▶ _The task_
Give again, word for word, each line from the top of the listing through the line that holds "COL = scene.collection".

[Start of Data block]

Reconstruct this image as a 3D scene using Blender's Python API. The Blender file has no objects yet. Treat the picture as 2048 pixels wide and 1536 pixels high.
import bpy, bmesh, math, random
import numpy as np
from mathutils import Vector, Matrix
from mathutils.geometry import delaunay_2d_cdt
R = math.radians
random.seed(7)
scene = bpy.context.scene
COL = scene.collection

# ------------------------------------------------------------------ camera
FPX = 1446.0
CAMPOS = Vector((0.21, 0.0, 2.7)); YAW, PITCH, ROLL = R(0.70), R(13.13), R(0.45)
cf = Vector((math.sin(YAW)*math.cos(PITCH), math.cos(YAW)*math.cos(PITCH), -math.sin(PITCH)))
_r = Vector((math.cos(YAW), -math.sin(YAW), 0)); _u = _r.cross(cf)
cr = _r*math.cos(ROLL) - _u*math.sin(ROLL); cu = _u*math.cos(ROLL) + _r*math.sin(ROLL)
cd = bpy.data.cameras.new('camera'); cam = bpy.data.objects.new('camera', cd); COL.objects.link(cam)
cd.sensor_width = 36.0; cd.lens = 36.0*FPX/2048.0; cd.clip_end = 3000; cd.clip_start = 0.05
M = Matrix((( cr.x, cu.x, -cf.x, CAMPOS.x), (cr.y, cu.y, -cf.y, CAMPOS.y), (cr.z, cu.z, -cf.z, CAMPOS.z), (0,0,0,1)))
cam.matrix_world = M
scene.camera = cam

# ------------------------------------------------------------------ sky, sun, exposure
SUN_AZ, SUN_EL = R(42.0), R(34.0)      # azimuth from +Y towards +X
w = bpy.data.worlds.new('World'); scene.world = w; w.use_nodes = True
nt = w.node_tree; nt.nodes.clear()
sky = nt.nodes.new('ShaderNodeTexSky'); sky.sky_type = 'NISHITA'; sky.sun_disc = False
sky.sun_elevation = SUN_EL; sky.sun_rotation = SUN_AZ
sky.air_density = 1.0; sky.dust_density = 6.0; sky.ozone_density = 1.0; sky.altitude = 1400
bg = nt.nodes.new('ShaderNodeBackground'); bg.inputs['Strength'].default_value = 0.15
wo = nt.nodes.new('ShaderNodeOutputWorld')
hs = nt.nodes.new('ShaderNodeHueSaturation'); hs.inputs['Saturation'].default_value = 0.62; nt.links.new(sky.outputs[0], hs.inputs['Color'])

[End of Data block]

▶ _Result below_
Reconstruct this image as a 3D scene using Blender's Python API. The Blender file has no objects yet. Treat the picture as 2048 pixels wide and 1536 pixels high.
import bpy, bmesh, math, random
import numpy as np
from mathutils import Vector, Matrix
from mathutils.geometry import delaunay_2d_cdt
R = math.radians
random.seed(7)
scene = bpy.context.scene
COL = scene.collection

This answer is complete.